Blinded to sights and sounds or is it sensory adaptation?

"Quite so," he answered, lighting a cigarette, and throwing himself down into an armchair. "You see, but you do not observe. The distinction is clear. For example, you have frequently seen the steps which lead up from the hall to this room."


"How often?"

"Well, some hundreds of times."

"Then how many are there?"

"How many? I don't know."

"Quite so! You have not observed. And yet you have seen. That is just my point. Now, I know that there are seventeen steps, because I have both seen and observed.

- Sherlock Holmes, Dr. Watson; 'A Scandal in Bohemia'

Sugata Srinivasaraju's lament in the piece, 'My City, Their Eyes', where he states that 'Bangaloreans are often blind to their backyards, but visitors carry a sight that sifts the city with far greater precision', could have been avoided had he understood what Sherlock Holmes tried to tell Watson.

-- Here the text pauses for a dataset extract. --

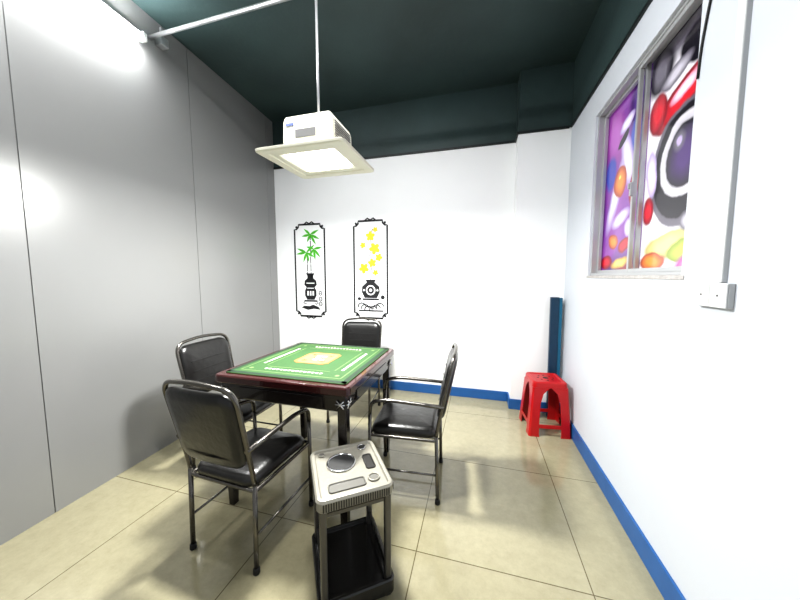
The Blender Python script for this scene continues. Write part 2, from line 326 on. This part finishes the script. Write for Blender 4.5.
# ------------------------------------------------------------ wall decorations
W_, H_ = .40, 1.10
def deco(cx, cz, label, which):
    root = thing('wall_decoration', label, 'wall art', (cx, YB-.001, cz), 0, 'black-bordered wall stickers on the back wall')
    A = lambda: Art((0, 0, 0), (1, 0, 0), (0, 0, 1), (0, -1, 0))
    a, b, n = W_/2, H_/2, .055
    def outline(a, b, n):
        pts = []
        for sx, sz in ((1, 1), (-1, 1), (-1, -1), (1, -1)):
            arc = [(a, b-n), (a-n*.35, b-n), (a-n*.55, b-n*.9), (a-n*.9, b-n*.55), (a-n, b-n*.35), (a-n, b)]
            q = [(sx*x, sz*z) for x, z in arc]
            if sx*sz < 0: q = q[::-1]
            pts += q
        return pts
    o = A(); o.poly(outline(a, b, n), 0, .001); o.build('panel', M['white'], root)
    o = A(); o.stroke(outline(a, b, n), .021, 0, .004, closed=True)
    for s in (-1, 1):
        o.stroke([(-.07, s*b), (-.035, s*(b+.028)), (0, s*(b+.008)), (.035, s*(b+.028)), (.07, s*b)], .016, 0, .004)
        for t in (-1, 1): o.disc(t*(a-.026), s*(b-.026), .013, 0, .004)
    o.build('border', M['black'], root)
    if which == 0:
        for x, z0, z1 in ((.012, -.10, .44), (-.035, -.10, .24)):
            o = A(); z = z0
            while z < z1: o.rect(x-.0055, z, x+.0055, min(z+.085, z1), 0, .003); z += .093
            o.build('stem', M['black'], root)
        for x, z, n_ in ((.012, .43, 6), (.055, .26, 5), (-.045, .22, 6)):
            o = A()
            for q in range(n_):
                o.leaf(x, z, .13*random.uniform(.75, 1.15), .030, -90+(q-(n_-1)/2)*48+random.uniform(-12, 12), 0, .0035+q*.0002)
            o.build('leaf_cluster', M['leaf'], root)
        o = A()
        o.poly([(-.06, -.03), (.06, -.03), (.040, -.06), (.040, -.09), (.078, -.12), (.085, -.17), (.055, -.20), (.078, -.24), (.078, -.30), (.050, -.35),
                (-.050, -.35), (-.078, -.30), (-.078, -.24), (-.055, -.20), (-.085, -.17), (-.078, -.12), (-.040, -.09), (-.040, -.06)], 0, .003)
        o.rect(-.055, -.155, .055, -.144, 1, .0045); o.rect(-.045, -.215, .045, -.205, 1, .0045)
        for k in (-1, 0, 1): o.rect(k*.035-.011, -.30, k*.035+.011, -.245, 1, .0045)
        o.build('vase', [M['black'], M['white']], root)
        o = A()
        o.rect(-.09, -.375, .09, -.355, 0, .003)
        for s in (-1, 1): o.stroke([(s*.08, -.365), (s*.100, -.39), (s*.075, -.405), (s*.06, -.39)], .011, 0, .0032)
        o.poly([(-.13, -.45), (-.09, -.425), (-.02, -.43), (.03, -.41), (.10, -.435), (.13, -.47), (.04, -.460), (-.04, -.475)], 0, .0035)
        o.build('vase_stand', M['black'], root)
        for z in (-.27, -.34, -.40):
            o = A(); x = .132; o.stroke([(x+.020*math.cos(R(k*30)), z+.024*math.sin(R(k*30))) for k in range(12)], .010, 0, .003, True); o.rect(x-.012, z-.004, x+.012, z+.004, 0, .003)
            o.build('seal', M['black'], root)
    else:
        o = A()
        o.stroke([(0, -.12), (.02, -.02), (-.03, .12), (.02, .24), (-.01, .38), (.03, .46)], .007, 0, .003)
        o.stroke([(-.03, .12), (-.09, .18), (-.11, .26)], .005, 0, .003); o.stroke([(.01, .02), (.08, .08), (.10, .17)], .005, 0, .003)
        o.build('branch', M['black'], root)
        for x, z, r in ((.0, .38, .055), (.06, .45, .03), (.05, .24, .065), (-.09, .28, .035), (.10, .14, .045), (.02, .08, .050), (-.08, .02, .060), (.06, -.03, .035)):
            o = A(); a0 = 90+x*500
            for q in range(5): o.disc(x+r*.58*math.cos(R(a0+72*q)), z+r*.58*math.sin(R(a0+72*q)), r*.46, 0, .0033+.0002*q, n=12, rz=r*.36, rot=a0+72*q)
            o.disc(x, z, r*.25, 0, .0045, n=10)
            o.build('flower', M['yellow'], root)
        o = A()
        o.poly([(-.065, -.11), (.065, -.11), (.048, -.14), (.105, -.19), (.11, -.25), (.075, -.32), (-.075, -.32), (-.11, -.25), (-.105, -.19), (-.048, -.14)], 0, .003)
        o.disc(0, -.230, .058, 1, .0045); o.disc(0, -.230, .042, 0, .005); o.disc(0, -.230, .018, 1, .0055)
        for s in (-1, 1): o.disc(s*.082, -.23, .012, 1, .0045)
        o.build('vase', [M['black'], M['white']], root)
        o = A()
        o.rect(-.10, -.345, .10, -.325, 0, .003)
        for s in (-1, 1):
            for k in range(3): o.stroke([(s*(.11-.04*k)+.045*math.cos(R(t*30)), -.415-.018*k+.036*math.sin(R(t*30))) for t in range(8)], .014, 0, .003+.0003*k)
        o.rect(-.15, -.475, .15, -.458, 0, .0042)
        o.build('vase_stand', M['black'], root)
        o = A(); o.disc(.145, -.31, .024, 0, .003, .024); o.build('fruit', M['black'], root)
        o = A(); o.disc(-.140, -.33, .022, 0, .0032, .018); o.build('fruit', M['black'], root)
    return root
deco(-1.957, 1.365, 'bordered wall sticker of green bamboo in a black vase', 0)
deco(-1.182, 1.370, 'bordered wall sticker of yellow blossoms in a black vase', 1)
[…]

In Marketing lingo, the process of getting used to a place so much that people get blinded to its sights is termed, 'Sensory Adaptation'. The term adaptation refers to 'getting used to' certain sensations, that is, becoming acccomodated to a certain level of stimulation.

Every sight and sound a city throws up is a stimuli for our senses. Should we live in a city long enough, our senses get so used to such stimuli, we tend to ignore them, even get blinded, never stopping to notice and respond. To the foreign students, the sights and sounds of Bangalore are worth responding to, simply because the stimuli is fresh and new; something that their senses are keen to respond to.

Sensory Adaptation is a pressing problem every Marketer faces. Consumers adapt quickly to brands and their communiques, so much, they totally ignore it. The only way to get them to respond to a brand stimuli is by ensuring that the entities of a communication process are managed in way that makes them different, stand out from the marketing clutter within which they operate. That is, employ a unique 'sender of the message', a unique method of encoding, a unique message, a standout media vehicle, among others. That way consumers will stop and take a look. Else they move on, blind to your brand.